The 1,800-year Israeli drought
Joseph Farah has a very interesting piece today on rainfall in Israel. I found the story fascinating:
Update: See the comments below for links to articles that state that there have been droughts in Israel since its re-establishment and that rainfall has actually decreased in the last century. The 1,800-year drought is still interesting to note, but the amount of rainfall is apparently not still increasing (although the trend may still show an overall increase).
Have you ever wondered why the Holy Land was a wasteland during the 1,800-year dispersion of the Jews that lasted until they returned in significant numbers beginning in the early 20th century?Have you ever wondered why Mark Twain was so disappointed at what he found in his travels through the area in the 19th century?
Have you ever wondered why, during that period of nearly two millennia, no other people successfully and permanently settled this land that is so much in dispute today?
Rabbi Kohen points out the land suffered an unprecedented, severe and inexplicable (by anything other than supernatural explanations) drought that lasted from the first century until the 20th – a period of 1,800 years coinciding with the forced dispersion of the Jews.

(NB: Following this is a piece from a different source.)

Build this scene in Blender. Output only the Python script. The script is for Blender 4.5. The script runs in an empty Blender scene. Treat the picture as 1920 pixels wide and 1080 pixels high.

Kohen sees this as a miraculous fulfillment of prophecy found in the book of Deuteronomy – especially chapter 28:23-24.
“And thy heaven that is over thy head shall be brass, and the earth that is under thee shall be iron.
“The LORD shall make the rain of thy land powder and dust: from heaven shall it come down upon thee, until thou be destroyed.”
The climate in Israel dramatically changed during this 1,800-period – way before Al Gore discovered “global warming.”
Before the Jews entered Canaan, it was described in the Bible as a land flowing with milk and honey. If you read what Israel’s climate and natural landscape was like from the time Joshua crossed the Jordan right up until the time of Jesus, it sounds like a heavily forested land. There were amazing crops raised by the people who inhabited the land when the Jews arrived.
Sometimes I’ve wondered what happened to Israel to turn it into the dusty, arid land it was when the Jews came back in the 20th century. Until I read that prophecy in Deuteronomy, brought to my attention by Rabbi Kohen, I had no clue.
For 1,800 years, it hardly ever rained in Israel. This was the barren land discovered by Mark Twain. So-called “Palestine” was a wasteland – nobody lived there. There was no indigenous Arab population to speak of. It only came after the Jews came back.
Beginning in A.D. 70 and lasting until the early 1900s – about 660,000 days – no rain.
I decided to check this out as best I could and examined the rainfall data for 150 years in Israel beginning in the early 1800s and leading up to the 1960s. What I found was astonishing – increasing rainfall almost every single year – with the heaviest rainfall coming in and around 1948 and 1967.
Is this just a coincidence?
I’ll be quite honest with you: I don’t think so.
Nor do I think Israel can continue today to make bad stewardship decisions regarding the land bequeathed the Jews by God without consequences – serious consequences.












You’d actually expect more rainfall in a war year - a lot more dust in the high atmosphere causes more clouds to nucleate and so on.
What was very interesting when I was in Israel (well, one of the many things) was seeing that at every single site, the archaeology began within a few years of the modern state of Israel getting control of the area.
The nation see their own mandate as to bring greenness out of the desert, even if that means diverting all the water in the Jordan into irrigation. And they’re doing a good job of that.